** Begin Raw data **
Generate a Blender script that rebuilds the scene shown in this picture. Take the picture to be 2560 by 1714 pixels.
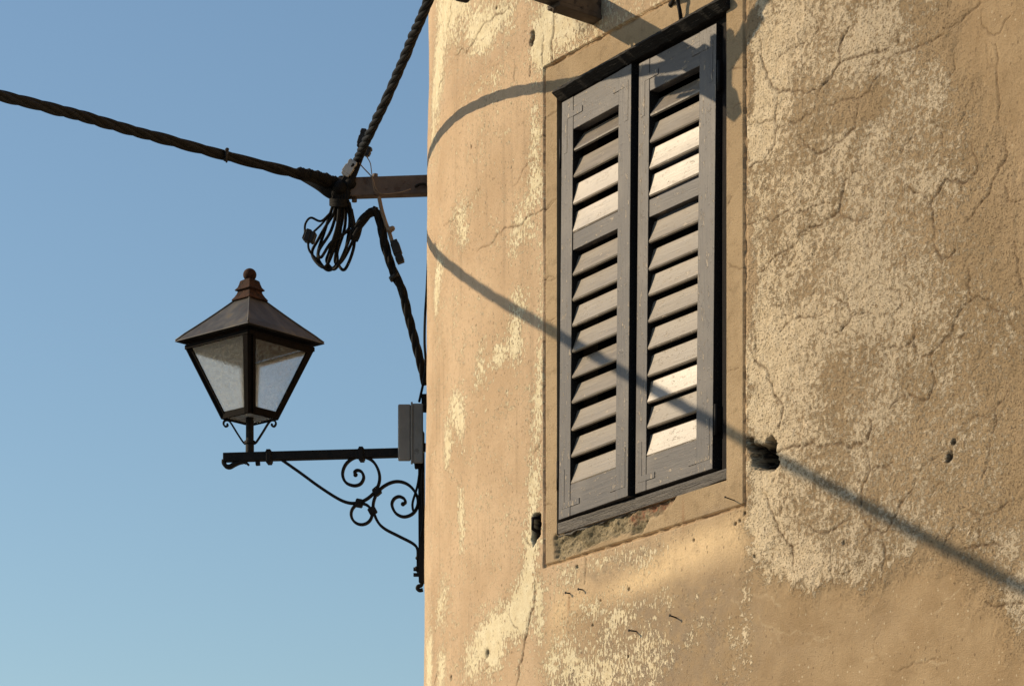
import bpy, bmesh, math, random
import numpy as np
from mathutils import Vector, Matrix, Quaternion

for o in list(bpy.data.objects):
    bpy.data.objects.remove(o, do_unlink=True)
SC = bpy.context.scene
COL = SC.collection
R_ = math.radians

# ------------------------------------------------------------------ camera
H0 = 1.6                                   # eye height
F, CX, HY = 8000.0, 1280.0, 2990.0         # focal length, axis and horizon of the 2560 x 1714 photograph
cam = bpy.data.cameras.new('camera')
cam.sensor_width = 36; cam.lens = 36 * F / 2560
cam.shift_y = (HY - 857) / 2560            # verticals are parallel in the photograph (rise of the lens)
cam.clip_end = 2000
camo = bpy.data.objects.new('camera', cam); COL.objects.link(camo)
camo.location = (0, 0, H0); camo.rotation_euler = (R_(90), 0, 0)
SC.camera = camo

# ------------------------------------------------------------------ light
SUN = Vector((0.874, -0.172, -0.444)).normalized()     # the way the light travels
world = bpy.data.worlds.new('World'); SC.world = world; world.use_nodes = True
wn = world.node_tree.nodes; wl = world.node_tree.links
bg = wn['Background']
sky = wn.new('ShaderNodeTexSky'); sky.sky_type = 'NISHITA'; sky.sun_disc = False
sky.sun_elevation = math.asin(-SUN.z)
sky.sun_rotation = math.atan2(-SUN.x, -SUN.y)
sky.altitude = 50; sky.air_density = 1.2; sky.dust_density = 0.6; sky.ozone_density = 2.3
tint = wn.new('ShaderNodeMix'); tint.data_type = 'RGBA'; tint.blend_type = 'MULTIPLY'; tint.inputs[0].default_value = 1
tint.inputs[7].default_value = (.985, 1.045, 1.05, 1); wl.new(sky.outputs[0], tint.inputs[6])
wl.new(tint.outputs[2], bg.inputs[0]); bg.inputs[1].default_value = 0.118
sl = bpy.data.lights.new('sun', 'SUN'); sl.energy = 4.9; sl.angle = R_(0.5); sl.color = (1.0, 0.795, 0.535)
so = bpy.data.objects.new('sun', sl); COL.objects.link(so)
so.rotation_euler = SUN.to_track_quat('-Z', 'Y').to_euler(); so.location = (-20, 10, 20)
SC.view_settings.view_transform = 'Standard'; SC.view_settings.look = 'None'
SC.view_settings.exposure = 0.0; SC.view_settings.gamma = 1.0
SC.cycles.max_bounces = 8; SC.cycles.transparent_max_bounces = 12

# ------------------------------------------------------------------ wall geometry
PHI = math.atan2(5040, F); S, C = math.sin(PHI), math.cos(PHI)
UP = np.array([S, -C]); NN = np.array([-C, -S])         # along the wall (to the right), out of the wall
P0 = np.array([.384, 9.6])
def flat_a(px, d=0.0):
    k = (px - CX) / F; Q = P0 + d * NN
    return (Q[1] * k - Q[0]) / (S + C * k)
A0 = flat_a(1358)
PA = P0 + A0 * UP
def _sil(R):
    c = PA - R * NN; d = np.linalg.norm(c)
    return CX + F * math.tan(math.atan2(c[0], c[1]) - math.asin(R / d))
lo, hi = .2, 8.
for _ in range(60):
    m = (lo + hi) / 2
    if _sil(m) > 1072: lo = m
    else: hi = m
RAD = lo
CEN = PA - RAD * NN
BASE = Vector((P0[0], P0[1], 0.0)); BROT = math.atan2(-C, S)
def wall_local(s, z, d):
    """s along the wall, z height above the ground, d out of the wall -> building-local xyz (arrays allowed)"""
    s = np.asarray(s, float); d = np.asarray(d, float)
    th = np.clip((A0 - s) / RAD, 0, R_(95)); ex = np.maximum((A0 - s) / RAD - R_(95), 0) * RAD
    x = np.where(s >= A0, s, A0 - (RAD + d) * np.sin(th) - ex * np.cos(th))
    y = np.where(s >= A0, -d, RAD - (RAD + d) * np.cos(th) + ex * np.sin(th))
    return x, y, z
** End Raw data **
■ Task to complete: Copy the material shown above in full and exactly. Skip the pictures.

■ Task solution:
Generate a Blender script that rebuilds the scene shown in this picture. Take the picture to be 2560 by 1714 pixels.
import bpy, bmesh, math, random
import numpy as np
from mathutils import Vector, Matrix, Quaternion

for o in list(bpy.data.objects):
    bpy.data.objects.remove(o, do_unlink=True)
SC = bpy.context.scene
COL = SC.collection
R_ = math.radians

# ------------------------------------------------------------------ camera
H0 = 1.6                                   # eye height
F, CX, HY = 8000.0, 1280.0, 2990.0         # focal length, axis and horizon of the 2560 x 1714 photograph
cam = bpy.data.cameras.new('camera')
cam.sensor_width = 36; cam.lens = 36 * F / 2560
cam.shift_y = (HY - 857) / 2560            # verticals are parallel in the photograph (rise of the lens)
cam.clip_end = 2000
camo = bpy.data.objects.new('camera', cam); COL.objects.link(camo)
camo.location = (0, 0, H0); camo.rotation_euler = (R_(90), 0, 0)
SC.camera = camo

# ------------------------------------------------------------------ light
SUN = Vector((0.874, -0.172, -0.444)).normalized()     # the way the light travels
world = bpy.data.worlds.new('World'); SC.world = world; world.use_nodes = True
wn = world.node_tree.nodes; wl = world.node_tree.links
bg = wn['Background']
sky = wn.new('ShaderNodeTexSky'); sky.sky_type = 'NISHITA'; sky.sun_disc = False
sky.sun_elevation = math.asin(-SUN.z)
sky.sun_rotation = math.atan2(-SUN.x, -SUN.y)
sky.altitude = 50; sky.air_density = 1.2; sky.dust_density = 0.6; sky.ozone_density = 2.3
tint = wn.new('ShaderNodeMix'); tint.data_type = 'RGBA'; tint.blend_type = 'MULTIPLY'; tint.inputs[0].default_value = 1
tint.inputs[7].default_value = (.985, 1.045, 1.05, 1); wl.new(sky.outputs[0], tint.inputs[6])
wl.new(tint.outputs[2], bg.inputs[0]); bg.inputs[1].default_value = 0.118
sl = bpy.data.lights.new('sun', 'SUN'); sl.energy = 4.9; sl.angle = R_(0.5); sl.color = (1.0, 0.795, 0.535)
so = bpy.data.objects.new('sun', sl); COL.objects.link(so)
so.rotation_euler = SUN.to_track_quat('-Z', 'Y').to_euler(); so.location = (-20, 10, 20)
SC.view_settings.view_transform = 'Standard'; SC.view_settings.look = 'None'
SC.view_settings.exposure = 0.0; SC.view_settings.gamma = 1.0
SC.cycles.max_bounces = 8; SC.cycles.transparent_max_bounces = 12

# ------------------------------------------------------------------ wall geometry
PHI = math.atan2(5040, F); S, C = math.sin(PHI), math.cos(PHI)
UP = np.array([S, -C]); NN = np.array([-C, -S])         # along the wall (to the right), out of the wall
P0 = np.array([.384, 9.6])
def flat_a(px, d=0.0):
    k = (px - CX) / F; Q = P0 + d * NN
    return (Q[1] * k - Q[0]) / (S + C * k)
A0 = flat_a(1358)
PA = P0 + A0 * UP
def _sil(R):
    c = PA - R * NN; d = np.linalg.norm(c)
    return CX + F * math.tan(math.atan2(c[0], c[1]) - math.asin(R / d))
lo, hi = .2, 8.
for _ in range(60):
    m = (lo + hi) / 2
    if _sil(m) > 1072: lo = m
    else: hi = m
RAD = lo
CEN = PA - RAD * NN
BASE = Vector((P0[0], P0[1], 0.0)); BROT = math.atan2(-C, S)
def wall_local(s, z, d):
    """s along the wall, z height above the ground, d out of the wall -> building-local xyz (arrays allowed)"""
    s = np.asarray(s, float); d = np.asarray(d, float)
    th = np.clip((A0 - s) / RAD, 0, R_(95)); ex = np.maximum((A0 - s) / RAD - R_(95), 0) * RAD
    x = np.where(s >= A0, s, A0 - (RAD + d) * np.sin(th) - ex * np.cos(th))
    y = np.where(s >= A0, -d, RAD - (RAD + d) * np.cos(th) + ex * np.sin(th))
    return x, y, z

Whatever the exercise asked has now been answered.